Momentum indicators are reinforcing that picture. The moving average convergence/divergence (MACD), a gauge of trend strength, has turned negative, signaling that downward momentum is building. Yet other markers of capitulation, such as a deeply oversold relative strength index or a decisive downward turn in the long-term trend itself, have not fully materialized. For Roberts, that places the market in a transitional phase, where risks are rising but a full bearish cycle has not yet been confirmed.

Surveys from the American Association of Individual Investors show caution is building, but not yet at levels typically associated with market bottoms. Historically, sustained downturns tend to coincide with broader pessimism, suggesting there may still be room for sentiment to deteriorate if conditions worsen.

Against that backdrop, attention is turning to positioning rather than prediction. Roberts argues that the prudent approach is to prepare for downside while retaining flexibility to re-enter if conditions stabilize.

The first adjustment is concentration risk. High-valuation, high-conviction positions, often clustered in growth and technology stocks, have driven much of the market’s performance in recent years but are also the most vulnerable in a correction. Trimming these exposures by 20% to 30% can reduce portfolio volatility without fully abandoning the potential for recovery.

Liquidity is the second pillar. Holding 10% to 15% of assets in cash provides optionality, allowing investors to take advantage of lower valuations if the market extends its decline. In periods of uncertainty, cash shifts from being a drag on returns to a strategic asset.
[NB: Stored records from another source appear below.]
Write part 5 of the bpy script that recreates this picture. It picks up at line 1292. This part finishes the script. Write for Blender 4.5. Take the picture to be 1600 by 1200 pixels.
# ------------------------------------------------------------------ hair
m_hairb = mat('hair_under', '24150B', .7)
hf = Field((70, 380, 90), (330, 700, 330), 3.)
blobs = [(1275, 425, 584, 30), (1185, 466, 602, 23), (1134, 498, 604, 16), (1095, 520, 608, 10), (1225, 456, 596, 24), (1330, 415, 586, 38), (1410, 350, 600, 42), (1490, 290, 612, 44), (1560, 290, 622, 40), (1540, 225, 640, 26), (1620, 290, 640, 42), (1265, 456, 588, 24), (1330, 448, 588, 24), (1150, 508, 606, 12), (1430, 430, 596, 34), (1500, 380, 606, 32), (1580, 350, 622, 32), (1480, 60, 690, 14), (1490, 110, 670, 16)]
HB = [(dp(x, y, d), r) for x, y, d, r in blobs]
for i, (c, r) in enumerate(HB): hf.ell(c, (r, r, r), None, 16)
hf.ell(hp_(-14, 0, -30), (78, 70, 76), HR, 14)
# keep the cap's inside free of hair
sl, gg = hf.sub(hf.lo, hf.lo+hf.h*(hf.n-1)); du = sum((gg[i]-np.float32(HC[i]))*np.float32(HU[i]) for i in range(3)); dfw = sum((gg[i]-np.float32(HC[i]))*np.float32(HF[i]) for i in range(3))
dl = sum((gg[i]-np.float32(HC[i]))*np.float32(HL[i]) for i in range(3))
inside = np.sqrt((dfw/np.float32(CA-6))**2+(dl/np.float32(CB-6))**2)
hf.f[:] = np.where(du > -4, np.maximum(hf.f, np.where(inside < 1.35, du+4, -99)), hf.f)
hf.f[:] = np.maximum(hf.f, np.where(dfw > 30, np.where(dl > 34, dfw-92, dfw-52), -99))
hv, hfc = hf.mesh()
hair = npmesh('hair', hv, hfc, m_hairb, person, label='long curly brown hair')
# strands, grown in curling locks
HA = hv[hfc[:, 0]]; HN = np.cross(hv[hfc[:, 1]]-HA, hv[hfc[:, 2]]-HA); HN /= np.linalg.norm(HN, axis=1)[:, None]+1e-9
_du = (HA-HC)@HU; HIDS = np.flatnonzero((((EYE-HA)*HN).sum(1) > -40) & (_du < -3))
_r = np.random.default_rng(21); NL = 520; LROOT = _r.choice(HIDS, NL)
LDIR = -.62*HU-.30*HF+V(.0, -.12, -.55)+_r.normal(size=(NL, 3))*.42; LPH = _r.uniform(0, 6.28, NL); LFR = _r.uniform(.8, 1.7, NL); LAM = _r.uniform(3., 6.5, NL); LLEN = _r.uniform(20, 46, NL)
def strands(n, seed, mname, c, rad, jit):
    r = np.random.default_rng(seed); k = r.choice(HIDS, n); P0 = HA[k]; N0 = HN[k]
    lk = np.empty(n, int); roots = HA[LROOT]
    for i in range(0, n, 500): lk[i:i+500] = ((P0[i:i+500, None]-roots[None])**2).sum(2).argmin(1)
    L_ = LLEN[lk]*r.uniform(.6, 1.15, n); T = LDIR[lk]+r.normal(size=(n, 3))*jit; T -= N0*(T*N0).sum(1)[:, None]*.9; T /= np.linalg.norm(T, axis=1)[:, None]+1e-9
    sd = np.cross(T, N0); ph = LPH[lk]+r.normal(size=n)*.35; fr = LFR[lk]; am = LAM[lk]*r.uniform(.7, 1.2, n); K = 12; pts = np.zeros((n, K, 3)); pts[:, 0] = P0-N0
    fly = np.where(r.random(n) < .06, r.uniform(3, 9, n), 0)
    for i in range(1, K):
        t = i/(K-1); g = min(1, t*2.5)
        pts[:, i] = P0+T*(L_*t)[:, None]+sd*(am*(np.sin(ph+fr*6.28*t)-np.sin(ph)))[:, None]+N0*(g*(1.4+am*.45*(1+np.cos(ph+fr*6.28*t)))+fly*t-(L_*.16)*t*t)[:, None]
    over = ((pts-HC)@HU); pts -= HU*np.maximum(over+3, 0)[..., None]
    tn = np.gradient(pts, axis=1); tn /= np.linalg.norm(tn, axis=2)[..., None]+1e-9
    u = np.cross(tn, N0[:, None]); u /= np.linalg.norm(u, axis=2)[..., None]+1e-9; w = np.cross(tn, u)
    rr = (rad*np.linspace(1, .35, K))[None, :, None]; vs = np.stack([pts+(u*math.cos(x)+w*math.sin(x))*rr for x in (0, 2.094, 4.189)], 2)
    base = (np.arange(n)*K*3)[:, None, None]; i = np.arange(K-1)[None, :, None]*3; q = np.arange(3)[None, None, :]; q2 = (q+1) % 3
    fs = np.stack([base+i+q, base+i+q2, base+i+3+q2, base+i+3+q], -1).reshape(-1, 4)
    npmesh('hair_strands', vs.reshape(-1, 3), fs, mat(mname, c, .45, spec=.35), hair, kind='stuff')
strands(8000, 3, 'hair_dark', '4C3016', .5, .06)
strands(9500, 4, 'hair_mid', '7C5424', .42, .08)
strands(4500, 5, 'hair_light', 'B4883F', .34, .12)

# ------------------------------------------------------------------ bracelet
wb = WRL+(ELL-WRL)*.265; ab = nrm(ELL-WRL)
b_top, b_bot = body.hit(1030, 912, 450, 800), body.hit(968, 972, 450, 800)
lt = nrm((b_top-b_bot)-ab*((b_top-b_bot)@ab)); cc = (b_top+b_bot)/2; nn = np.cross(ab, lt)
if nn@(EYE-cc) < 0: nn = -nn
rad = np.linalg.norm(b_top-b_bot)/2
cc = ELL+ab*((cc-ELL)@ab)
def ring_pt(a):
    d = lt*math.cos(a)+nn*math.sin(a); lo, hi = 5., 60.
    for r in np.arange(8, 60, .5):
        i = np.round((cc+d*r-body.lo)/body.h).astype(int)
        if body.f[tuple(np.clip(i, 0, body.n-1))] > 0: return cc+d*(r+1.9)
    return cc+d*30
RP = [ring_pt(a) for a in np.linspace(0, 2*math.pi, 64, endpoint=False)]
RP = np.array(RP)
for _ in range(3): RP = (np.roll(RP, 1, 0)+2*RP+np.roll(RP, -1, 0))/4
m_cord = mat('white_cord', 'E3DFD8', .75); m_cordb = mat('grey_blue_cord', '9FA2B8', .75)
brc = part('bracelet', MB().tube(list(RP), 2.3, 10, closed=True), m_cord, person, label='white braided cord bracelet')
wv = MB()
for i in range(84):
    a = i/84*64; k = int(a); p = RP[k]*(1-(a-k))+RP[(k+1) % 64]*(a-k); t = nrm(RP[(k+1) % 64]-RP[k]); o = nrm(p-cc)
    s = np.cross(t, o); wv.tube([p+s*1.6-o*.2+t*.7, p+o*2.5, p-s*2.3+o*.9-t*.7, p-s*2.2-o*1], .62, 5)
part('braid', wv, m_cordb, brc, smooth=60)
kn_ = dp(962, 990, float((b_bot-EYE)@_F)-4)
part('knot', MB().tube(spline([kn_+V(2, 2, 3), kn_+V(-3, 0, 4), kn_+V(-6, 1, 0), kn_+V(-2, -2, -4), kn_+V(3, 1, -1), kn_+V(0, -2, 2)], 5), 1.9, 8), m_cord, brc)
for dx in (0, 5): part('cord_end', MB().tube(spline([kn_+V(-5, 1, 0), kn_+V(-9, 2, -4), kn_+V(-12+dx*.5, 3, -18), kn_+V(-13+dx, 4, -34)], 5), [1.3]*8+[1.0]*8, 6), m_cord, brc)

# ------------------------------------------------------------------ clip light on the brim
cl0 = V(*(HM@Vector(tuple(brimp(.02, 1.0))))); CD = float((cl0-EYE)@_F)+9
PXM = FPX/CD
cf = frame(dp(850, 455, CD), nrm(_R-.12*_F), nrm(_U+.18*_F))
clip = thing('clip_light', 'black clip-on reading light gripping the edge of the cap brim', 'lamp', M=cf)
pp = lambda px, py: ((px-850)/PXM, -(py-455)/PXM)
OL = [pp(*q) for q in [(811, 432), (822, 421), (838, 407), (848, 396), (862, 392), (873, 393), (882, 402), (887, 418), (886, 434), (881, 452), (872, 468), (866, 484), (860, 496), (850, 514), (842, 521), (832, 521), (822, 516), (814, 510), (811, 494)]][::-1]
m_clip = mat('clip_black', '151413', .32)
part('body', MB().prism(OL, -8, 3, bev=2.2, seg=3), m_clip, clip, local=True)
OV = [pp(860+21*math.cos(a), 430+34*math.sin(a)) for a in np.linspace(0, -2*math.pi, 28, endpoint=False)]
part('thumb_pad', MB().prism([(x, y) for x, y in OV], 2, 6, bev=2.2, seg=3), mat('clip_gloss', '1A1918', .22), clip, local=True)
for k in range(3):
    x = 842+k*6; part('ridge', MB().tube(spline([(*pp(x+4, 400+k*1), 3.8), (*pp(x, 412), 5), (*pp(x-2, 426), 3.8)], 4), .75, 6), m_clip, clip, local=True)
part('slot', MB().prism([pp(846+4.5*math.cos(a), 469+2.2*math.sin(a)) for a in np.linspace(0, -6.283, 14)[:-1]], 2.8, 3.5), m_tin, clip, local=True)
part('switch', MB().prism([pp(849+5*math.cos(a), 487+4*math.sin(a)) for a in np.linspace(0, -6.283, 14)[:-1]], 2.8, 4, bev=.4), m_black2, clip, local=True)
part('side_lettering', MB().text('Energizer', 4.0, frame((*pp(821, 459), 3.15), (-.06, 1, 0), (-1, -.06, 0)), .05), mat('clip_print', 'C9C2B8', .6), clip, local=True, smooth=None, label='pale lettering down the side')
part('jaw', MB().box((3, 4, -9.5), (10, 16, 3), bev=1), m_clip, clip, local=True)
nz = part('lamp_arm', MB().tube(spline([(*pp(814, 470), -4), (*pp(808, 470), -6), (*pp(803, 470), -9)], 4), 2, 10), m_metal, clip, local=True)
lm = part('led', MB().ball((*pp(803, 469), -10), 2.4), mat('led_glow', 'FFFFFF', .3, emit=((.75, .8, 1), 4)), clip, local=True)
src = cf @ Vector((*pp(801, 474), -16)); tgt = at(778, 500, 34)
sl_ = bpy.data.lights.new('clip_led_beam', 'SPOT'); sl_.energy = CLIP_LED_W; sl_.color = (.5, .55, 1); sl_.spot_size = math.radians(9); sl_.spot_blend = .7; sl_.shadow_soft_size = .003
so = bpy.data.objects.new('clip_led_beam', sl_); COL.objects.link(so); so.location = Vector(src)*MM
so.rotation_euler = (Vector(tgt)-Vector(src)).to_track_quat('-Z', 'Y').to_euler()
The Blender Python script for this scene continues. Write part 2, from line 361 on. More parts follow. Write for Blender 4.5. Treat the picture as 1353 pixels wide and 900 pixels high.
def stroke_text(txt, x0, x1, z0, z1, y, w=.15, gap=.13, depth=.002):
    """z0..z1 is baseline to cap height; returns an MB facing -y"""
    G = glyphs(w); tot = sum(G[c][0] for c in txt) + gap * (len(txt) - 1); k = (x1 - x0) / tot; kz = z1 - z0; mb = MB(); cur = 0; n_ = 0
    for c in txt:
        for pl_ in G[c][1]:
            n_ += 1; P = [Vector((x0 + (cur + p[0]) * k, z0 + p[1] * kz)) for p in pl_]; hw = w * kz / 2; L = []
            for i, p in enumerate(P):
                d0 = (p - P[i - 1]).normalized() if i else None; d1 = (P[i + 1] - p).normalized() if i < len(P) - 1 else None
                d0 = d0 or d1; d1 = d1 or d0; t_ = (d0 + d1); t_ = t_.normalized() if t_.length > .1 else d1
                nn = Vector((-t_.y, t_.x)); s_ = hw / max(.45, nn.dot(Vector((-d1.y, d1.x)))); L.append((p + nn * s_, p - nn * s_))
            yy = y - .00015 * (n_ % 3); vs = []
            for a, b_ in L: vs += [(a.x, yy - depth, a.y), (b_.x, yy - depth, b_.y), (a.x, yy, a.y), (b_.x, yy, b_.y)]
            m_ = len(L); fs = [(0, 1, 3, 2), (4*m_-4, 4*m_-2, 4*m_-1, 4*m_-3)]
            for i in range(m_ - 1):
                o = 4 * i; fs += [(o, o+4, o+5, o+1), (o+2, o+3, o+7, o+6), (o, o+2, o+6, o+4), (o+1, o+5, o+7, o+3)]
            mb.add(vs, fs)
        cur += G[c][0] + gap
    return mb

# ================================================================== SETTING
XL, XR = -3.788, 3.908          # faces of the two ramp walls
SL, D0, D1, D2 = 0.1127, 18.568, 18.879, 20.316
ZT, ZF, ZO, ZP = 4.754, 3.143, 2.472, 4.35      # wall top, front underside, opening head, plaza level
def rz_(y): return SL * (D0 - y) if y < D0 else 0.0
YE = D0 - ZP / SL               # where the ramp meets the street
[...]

There is also a clear tilt toward quality. Companies with strong balance sheets, durable cash flows, and pricing power tend to outperform when growth slows and financing conditions tighten. This rotation often comes at the expense of speculative or high-growth names, which are more sensitive to changes in interest rates and earnings expectations.

Sector allocation is evolving along similar lines. Defensive industries such as utilities, healthcare, and consumer staples have historically offered relative resilience during downturns, supported by stable demand regardless of economic conditions. Their recent outperformance suggests investors are already repositioning for a more cautious environment.

Risk management is becoming more explicit in cyclical areas. Tighter stop-loss thresholds, typically in the range of 7% to 10%, are being used to limit downside exposure in sectors that are more closely tied to economic cycles.

Fixed income, often overlooked during equity rallies, is also regaining relevance. Extending duration modestly into intermediate-term Treasurys offers both higher yields and potential price appreciation if economic weakness leads to lower interest rates.

The broader picture is one of a market at an inflection point. The break below the 200-day moving average does not confirm a bear market, but it removes a key layer of technical support and exposes underlying vulnerabilities. With macroeconomic signals mixed and geopolitical risks lingering, the balance of risks appears to be shifting.